____ PROVIDED DATA

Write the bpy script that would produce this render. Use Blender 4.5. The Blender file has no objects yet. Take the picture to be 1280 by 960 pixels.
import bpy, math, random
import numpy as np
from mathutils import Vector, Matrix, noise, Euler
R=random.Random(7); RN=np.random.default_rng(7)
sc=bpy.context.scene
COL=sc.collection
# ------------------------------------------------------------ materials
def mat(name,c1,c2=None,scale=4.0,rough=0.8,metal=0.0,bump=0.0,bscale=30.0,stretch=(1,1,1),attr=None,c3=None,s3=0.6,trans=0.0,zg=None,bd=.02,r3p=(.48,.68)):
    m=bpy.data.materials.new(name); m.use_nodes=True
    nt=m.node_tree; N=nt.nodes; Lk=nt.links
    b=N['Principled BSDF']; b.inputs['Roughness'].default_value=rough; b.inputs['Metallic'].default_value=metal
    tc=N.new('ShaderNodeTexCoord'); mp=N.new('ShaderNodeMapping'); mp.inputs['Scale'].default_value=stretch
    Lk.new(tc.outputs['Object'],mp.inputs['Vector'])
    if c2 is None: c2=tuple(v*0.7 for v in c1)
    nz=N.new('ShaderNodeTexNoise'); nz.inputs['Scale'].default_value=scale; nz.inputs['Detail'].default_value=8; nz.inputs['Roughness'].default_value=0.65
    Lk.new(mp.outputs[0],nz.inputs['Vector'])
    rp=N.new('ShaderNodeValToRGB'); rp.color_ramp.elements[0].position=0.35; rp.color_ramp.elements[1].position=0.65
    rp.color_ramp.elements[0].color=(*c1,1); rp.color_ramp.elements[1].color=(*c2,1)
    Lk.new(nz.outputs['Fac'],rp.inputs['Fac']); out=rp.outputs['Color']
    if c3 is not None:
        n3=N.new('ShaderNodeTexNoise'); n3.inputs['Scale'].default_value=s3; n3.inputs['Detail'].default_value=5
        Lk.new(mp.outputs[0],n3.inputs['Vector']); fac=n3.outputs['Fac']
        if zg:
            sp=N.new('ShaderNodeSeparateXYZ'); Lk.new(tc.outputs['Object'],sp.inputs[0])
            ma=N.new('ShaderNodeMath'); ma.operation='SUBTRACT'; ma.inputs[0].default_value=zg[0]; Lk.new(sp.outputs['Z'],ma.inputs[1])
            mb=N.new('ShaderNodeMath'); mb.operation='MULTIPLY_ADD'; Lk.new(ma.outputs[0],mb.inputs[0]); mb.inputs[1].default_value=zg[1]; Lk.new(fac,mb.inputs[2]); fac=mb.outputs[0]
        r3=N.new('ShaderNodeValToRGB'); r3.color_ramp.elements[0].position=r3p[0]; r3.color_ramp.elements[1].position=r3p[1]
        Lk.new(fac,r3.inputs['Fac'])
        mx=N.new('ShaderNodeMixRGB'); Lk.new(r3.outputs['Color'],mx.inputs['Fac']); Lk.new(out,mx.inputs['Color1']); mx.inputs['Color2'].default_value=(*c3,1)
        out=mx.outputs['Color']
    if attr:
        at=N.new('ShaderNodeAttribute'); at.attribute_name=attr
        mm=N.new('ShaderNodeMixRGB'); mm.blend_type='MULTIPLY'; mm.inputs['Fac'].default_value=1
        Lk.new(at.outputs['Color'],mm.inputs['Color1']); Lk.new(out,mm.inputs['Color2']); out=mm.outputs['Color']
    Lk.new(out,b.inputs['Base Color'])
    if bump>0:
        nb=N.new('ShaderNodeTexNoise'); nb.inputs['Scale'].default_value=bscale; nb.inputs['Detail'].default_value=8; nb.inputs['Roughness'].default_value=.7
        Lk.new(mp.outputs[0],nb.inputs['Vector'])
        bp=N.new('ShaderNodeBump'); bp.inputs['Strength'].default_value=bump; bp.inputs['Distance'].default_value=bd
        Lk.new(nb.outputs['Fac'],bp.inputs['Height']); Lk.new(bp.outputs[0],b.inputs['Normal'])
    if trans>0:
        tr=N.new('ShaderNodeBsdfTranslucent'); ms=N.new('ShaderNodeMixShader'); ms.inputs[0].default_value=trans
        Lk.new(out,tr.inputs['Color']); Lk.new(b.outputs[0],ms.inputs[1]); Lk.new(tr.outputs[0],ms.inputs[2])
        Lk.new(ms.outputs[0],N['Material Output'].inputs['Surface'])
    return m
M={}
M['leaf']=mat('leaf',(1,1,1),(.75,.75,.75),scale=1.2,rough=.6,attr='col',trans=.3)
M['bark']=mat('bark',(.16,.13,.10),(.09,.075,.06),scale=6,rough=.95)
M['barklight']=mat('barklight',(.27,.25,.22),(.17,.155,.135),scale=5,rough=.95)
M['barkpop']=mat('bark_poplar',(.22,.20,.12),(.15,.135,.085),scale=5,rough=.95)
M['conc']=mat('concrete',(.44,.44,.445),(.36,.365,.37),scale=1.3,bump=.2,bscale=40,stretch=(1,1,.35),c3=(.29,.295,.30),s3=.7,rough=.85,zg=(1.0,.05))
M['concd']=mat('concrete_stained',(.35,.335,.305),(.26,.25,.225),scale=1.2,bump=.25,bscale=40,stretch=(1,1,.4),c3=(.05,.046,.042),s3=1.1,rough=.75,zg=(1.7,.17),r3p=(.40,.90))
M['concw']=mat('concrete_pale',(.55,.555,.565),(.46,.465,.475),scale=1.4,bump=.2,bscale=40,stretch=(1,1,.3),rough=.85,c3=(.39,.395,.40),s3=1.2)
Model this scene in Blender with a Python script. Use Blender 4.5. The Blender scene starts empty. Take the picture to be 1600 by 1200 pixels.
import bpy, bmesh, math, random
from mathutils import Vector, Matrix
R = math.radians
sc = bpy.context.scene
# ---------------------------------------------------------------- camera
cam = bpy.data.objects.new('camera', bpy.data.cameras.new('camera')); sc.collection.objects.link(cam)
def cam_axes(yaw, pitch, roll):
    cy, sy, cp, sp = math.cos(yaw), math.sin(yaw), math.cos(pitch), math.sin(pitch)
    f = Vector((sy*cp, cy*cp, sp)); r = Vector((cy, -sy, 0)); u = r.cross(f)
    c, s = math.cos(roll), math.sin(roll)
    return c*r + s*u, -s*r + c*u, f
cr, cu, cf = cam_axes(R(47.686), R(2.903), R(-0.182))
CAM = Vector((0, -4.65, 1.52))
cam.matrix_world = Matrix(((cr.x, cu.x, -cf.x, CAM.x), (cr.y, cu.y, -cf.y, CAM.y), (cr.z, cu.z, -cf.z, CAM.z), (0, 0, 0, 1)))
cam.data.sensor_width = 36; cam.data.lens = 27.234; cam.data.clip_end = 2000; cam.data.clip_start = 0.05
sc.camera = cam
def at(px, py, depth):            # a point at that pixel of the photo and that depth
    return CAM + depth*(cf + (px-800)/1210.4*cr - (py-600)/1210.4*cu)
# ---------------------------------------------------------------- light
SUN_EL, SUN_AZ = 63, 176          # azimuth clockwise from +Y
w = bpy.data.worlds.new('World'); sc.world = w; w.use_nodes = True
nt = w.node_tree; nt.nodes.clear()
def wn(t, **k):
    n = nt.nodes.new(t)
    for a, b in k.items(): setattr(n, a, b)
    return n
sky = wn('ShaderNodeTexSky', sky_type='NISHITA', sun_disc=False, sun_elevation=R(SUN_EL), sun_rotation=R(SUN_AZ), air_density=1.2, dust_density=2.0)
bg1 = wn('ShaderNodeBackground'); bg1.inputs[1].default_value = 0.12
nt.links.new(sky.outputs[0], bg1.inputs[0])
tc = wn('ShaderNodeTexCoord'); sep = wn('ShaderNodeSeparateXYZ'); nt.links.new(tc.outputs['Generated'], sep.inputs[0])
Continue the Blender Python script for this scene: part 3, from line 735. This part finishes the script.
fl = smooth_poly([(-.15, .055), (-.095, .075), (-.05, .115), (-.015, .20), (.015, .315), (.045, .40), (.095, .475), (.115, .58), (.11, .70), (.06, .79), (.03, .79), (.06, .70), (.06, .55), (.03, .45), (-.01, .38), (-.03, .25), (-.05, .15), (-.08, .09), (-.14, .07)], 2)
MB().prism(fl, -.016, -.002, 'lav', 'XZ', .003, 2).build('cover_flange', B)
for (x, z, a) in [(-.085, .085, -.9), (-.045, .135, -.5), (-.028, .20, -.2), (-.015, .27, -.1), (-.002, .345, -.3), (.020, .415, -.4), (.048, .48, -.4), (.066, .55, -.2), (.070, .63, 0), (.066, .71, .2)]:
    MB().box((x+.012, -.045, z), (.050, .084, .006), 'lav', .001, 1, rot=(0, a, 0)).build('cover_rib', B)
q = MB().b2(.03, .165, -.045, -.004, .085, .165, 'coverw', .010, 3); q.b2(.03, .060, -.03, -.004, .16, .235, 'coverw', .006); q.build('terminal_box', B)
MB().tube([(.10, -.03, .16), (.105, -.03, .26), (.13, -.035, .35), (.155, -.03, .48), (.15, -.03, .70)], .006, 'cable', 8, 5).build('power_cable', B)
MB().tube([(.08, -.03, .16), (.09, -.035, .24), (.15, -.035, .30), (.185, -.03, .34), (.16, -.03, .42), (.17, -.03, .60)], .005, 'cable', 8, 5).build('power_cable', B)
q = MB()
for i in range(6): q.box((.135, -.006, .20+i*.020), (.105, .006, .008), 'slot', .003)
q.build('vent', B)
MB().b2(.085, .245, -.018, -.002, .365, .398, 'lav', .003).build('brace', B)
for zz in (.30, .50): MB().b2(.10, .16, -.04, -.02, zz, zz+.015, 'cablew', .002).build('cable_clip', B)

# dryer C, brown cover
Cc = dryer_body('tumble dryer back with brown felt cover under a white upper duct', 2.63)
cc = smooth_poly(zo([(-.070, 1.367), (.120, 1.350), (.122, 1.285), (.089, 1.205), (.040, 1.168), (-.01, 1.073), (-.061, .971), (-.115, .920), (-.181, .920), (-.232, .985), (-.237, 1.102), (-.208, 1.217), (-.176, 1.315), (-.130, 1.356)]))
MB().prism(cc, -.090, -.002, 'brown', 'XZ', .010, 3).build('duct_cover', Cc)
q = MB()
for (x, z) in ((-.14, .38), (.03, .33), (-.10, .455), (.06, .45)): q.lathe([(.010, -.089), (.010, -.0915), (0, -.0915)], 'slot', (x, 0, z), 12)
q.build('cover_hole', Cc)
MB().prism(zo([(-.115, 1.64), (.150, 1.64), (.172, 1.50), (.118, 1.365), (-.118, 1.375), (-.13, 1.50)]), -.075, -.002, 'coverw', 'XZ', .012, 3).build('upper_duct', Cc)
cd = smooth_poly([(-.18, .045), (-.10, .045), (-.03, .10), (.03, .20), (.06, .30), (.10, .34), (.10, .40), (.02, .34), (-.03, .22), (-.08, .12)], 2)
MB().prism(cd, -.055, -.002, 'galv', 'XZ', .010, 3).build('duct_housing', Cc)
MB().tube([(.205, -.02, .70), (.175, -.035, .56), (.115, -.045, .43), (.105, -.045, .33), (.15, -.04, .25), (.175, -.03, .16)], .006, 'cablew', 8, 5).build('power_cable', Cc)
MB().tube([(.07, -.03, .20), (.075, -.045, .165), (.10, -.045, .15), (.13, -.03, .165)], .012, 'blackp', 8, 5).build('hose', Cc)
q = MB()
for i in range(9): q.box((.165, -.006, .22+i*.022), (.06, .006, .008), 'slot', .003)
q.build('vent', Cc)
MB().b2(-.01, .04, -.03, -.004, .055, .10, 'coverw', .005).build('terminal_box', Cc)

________

_STATED TASK_: Exactly the lines from the line with "Continue the Blender" to the line with "zz+.015, 'cablew', .002).build('cable_clip', B)", both included, are to be extracted, and no others.

_PROBLEM SOLUTION_:
Continue the Blender Python script for this scene: part 3, from line 735. This part finishes the script.
fl = smooth_poly([(-.15, .055), (-.095, .075), (-.05, .115), (-.015, .20), (.015, .315), (.045, .40), (.095, .475), (.115, .58), (.11, .70), (.06, .79), (.03, .79), (.06, .70), (.06, .55), (.03, .45), (-.01, .38), (-.03, .25), (-.05, .15), (-.08, .09), (-.14, .07)], 2)
MB().prism(fl, -.016, -.002, 'lav', 'XZ', .003, 2).build('cover_flange', B)
for (x, z, a) in [(-.085, .085, -.9), (-.045, .135, -.5), (-.028, .20, -.2), (-.015, .27, -.1), (-.002, .345, -.3), (.020, .415, -.4), (.048, .48, -.4), (.066, .55, -.2), (.070, .63, 0), (.066, .71, .2)]:
    MB().box((x+.012, -.045, z), (.050, .084, .006), 'lav', .001, 1, rot=(0, a, 0)).build('cover_rib', B)
q = MB().b2(.03, .165, -.045, -.004, .085, .165, 'coverw', .010, 3); q.b2(.03, .060, -.03, -.004, .16, .235, 'coverw', .006); q.build('terminal_box', B)
MB().tube([(.10, -.03, .16), (.105, -.03, .26), (.13, -.035, .35), (.155, -.03, .48), (.15, -.03, .70)], .006, 'cable', 8, 5).build('power_cable', B)
MB().tube([(.08, -.03, .16), (.09, -.035, .24), (.15, -.035, .30), (.185, -.03, .34), (.16, -.03, .42), (.17, -.03, .60)], .005, 'cable', 8, 5).build('power_cable', B)
q = MB()
for i in range(6): q.box((.135, -.006, .20+i*.020), (.105, .006, .008), 'slot', .003)
q.build('vent', B)
MB().b2(.085, .245, -.018, -.002, .365, .398, 'lav', .003).build('brace', B)
for zz in (.30, .50): MB().b2(.10, .16, -.04, -.02, zz, zz+.015, 'cablew', .002).build('cable_clip', B)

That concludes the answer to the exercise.